# Overview
> [!quote]
> "Survey methodology seeks to identify principles about the design, collection, processing, and analysis of surveys that are linked to the cost and quality of survey estimates."
>
> (Groves et al., 2009, p. 30)
*Survey research methodology* refers to the overarching framework and theoretical foundation that guides the design, execution, and analysis of empirical research that requires the collection of observed data. It includes the rationale for why survey methods are appropriate for a particular research question, the philosophical assumptions underlying the survey approach, and the overall procedures and practical considerations for how data collection will be implemented.
Key components of survey research methodology include:
- **Theoretical justification**: The reasons for choosing a survey as the method for data collection, often based on the research questions, objectives, and the nature of the information sought.
- **Research Design**: The overall plan for the research, including the type of design, the sampling strategy, and the operationalization of constructs into measurable variables.
- **Rigor and trustworthyness**: The approach to ensuring that the data-collection method employed accurately measures what it is intended to measure (validity) and that the results are consistent over time and across different contexts (reliability).
- For quantitative approaches, this includes validity and reliability.
- For qualitative approaches, this includes credibility, transferability, dependability, and confirmability.
- **Data analysis and interpretation framework**: The methodology includes the approach to interpreting survey results within the context of the research's theoretical framework.
- **Data stewardship**: This is the set of issues relevant to the lifecycle of the data (storage, security, coding, and disposal).
- **Ethical considerations**: The ethical framework guiding the protection of participants, informed consent, privacy, and data security.
Where survey research methodology provides the blueprint for the entire research process, establishing the theoretical and strategic basis for why and how the survey is conducted, *survey research methods* are the specific tools, techniques, and procedures used to collect and analyze empirical data. In practice, the methodology informs the selection and application of methods. These methods are the practical steps taken to gather information from respondents and might include:
- Questionnaire Design: Crafting questions and response options that accurately capture the information needed.
- Sampling: Selecting the participants from whom data will be collected, which could involve random sampling, stratified sampling, etc.
- Data Collection: The process of administering the survey, which could be done via mail, online, in-person interviews, or telephone surveys.
- Data Analysis: The techniques used to process and analyze the survey data, such as descriptive statistics, inferential statistics, or other statistical modeling techniques.
# General Procedures
The following are the general steps and considerations for conducting research using survey methods: %%source?%%
1. **Planning**
2. **Sampling**
- Target population
- Sampling frame
- Sampling methods
3. **Data collection**
- Mode of collection
- Instrument selection/development
- Nonresponse
4. **Data processing**
- Cleaning, coding, scoring
- Data dictionary/codebook
- Survey weights
1. **Analysis**
2. **Reporting**
Survey research methods can involve the collection of quantitative data, qualitative data, or both.

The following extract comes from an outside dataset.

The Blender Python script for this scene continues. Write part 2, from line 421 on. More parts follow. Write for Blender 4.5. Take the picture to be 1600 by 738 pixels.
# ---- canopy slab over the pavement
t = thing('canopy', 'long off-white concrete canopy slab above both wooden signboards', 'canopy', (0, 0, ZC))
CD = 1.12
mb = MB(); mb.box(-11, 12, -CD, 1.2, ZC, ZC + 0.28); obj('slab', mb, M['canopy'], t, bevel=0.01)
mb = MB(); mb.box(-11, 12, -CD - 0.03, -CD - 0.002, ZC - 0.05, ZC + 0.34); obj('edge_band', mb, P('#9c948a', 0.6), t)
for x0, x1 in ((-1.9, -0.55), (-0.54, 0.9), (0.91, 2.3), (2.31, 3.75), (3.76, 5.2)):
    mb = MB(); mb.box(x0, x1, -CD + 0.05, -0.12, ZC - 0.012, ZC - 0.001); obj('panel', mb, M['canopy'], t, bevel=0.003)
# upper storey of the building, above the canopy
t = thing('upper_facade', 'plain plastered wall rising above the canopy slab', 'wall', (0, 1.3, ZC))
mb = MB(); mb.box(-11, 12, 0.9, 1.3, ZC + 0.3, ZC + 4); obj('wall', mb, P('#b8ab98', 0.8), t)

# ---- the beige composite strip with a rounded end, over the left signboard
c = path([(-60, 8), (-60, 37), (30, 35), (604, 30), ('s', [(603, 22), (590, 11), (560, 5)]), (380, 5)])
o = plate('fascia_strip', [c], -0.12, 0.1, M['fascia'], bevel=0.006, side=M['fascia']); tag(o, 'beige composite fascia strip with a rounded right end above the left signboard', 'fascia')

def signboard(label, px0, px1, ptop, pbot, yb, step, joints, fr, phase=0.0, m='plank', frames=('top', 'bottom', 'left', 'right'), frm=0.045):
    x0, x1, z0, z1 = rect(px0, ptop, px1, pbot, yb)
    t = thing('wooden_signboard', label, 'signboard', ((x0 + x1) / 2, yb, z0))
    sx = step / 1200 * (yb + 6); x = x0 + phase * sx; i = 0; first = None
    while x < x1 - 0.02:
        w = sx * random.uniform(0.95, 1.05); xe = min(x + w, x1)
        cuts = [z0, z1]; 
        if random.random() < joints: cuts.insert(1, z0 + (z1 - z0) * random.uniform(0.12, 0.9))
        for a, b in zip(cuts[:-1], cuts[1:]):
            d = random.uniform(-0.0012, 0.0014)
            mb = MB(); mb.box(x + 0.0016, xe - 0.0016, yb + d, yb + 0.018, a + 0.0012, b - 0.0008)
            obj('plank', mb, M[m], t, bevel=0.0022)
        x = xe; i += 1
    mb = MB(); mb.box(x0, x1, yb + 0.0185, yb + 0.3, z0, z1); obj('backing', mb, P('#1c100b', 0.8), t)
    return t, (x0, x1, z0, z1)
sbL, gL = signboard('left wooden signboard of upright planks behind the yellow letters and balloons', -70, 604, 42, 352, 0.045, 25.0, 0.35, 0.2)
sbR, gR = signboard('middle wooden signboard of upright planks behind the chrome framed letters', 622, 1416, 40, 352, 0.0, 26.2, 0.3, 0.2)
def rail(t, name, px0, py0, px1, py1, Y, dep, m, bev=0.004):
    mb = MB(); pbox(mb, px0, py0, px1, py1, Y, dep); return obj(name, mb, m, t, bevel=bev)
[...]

Special "transcendental" topics
- Total survey error
- Cognitive aspects of survey methodology (CASM)
- Implications of qualitative versus quantitative approaches
- Data stewardship
- Ethics, IRB
# Terminology
**Proper usage of the term *survey***
- *Survey* is broadly a type of empirical research methodology. A survey is not the apparatus, form, or tool used to collect data.
- An *instrument* is a tool, form, apparatus, or device used to observe/measure data. Instruments include questionnaires, tests, inventories/checklists, and interview scripts/protocols.
Terms such as *survey methodology*, *survey methods*, and *survey research* are used very inconsistently and ambiguously throughout the literature in psychology, education, and other disciplines.
%%
Some use the term survey to refer to
the methodological features and issues involved with the type of empirical research designs collectively known.
Others have used these terms to refer more specifically to empirical data-collection methods.
%%
For this course, we will use the term *survey* to refer to the research methodology.
- Sampling methods
- Data collection methods
- Instrument development
___
**Observational entities**
- In survey research, the terms *observational units*, *respondents*, and *participants* are commonly used to refer to the individual entities being observed. Most often, these are individual people.
- The term *subject* has been used, but technically that is the term for observational units in experimental studies.
- The term *element* is sometimes used, but this is better left as a special term used in the context of sampling methods.
___
**Collections of things**
- A *population* is the collection of all elements (observational units) of interest. Although populations can be quite large, they are still finite.
- A *sample* is a subset of a population. This is the portion of the population that is actually observed by the researcher.
Research studies which employ survey methods typically scan a population of entities or “things” (people, institutions, policies, artifacts, geographical structures, words/phrases, books, etc.) in order to measure or describe any generalized features, properties, or conditions (behavior, attitude, belief, trait, etc.).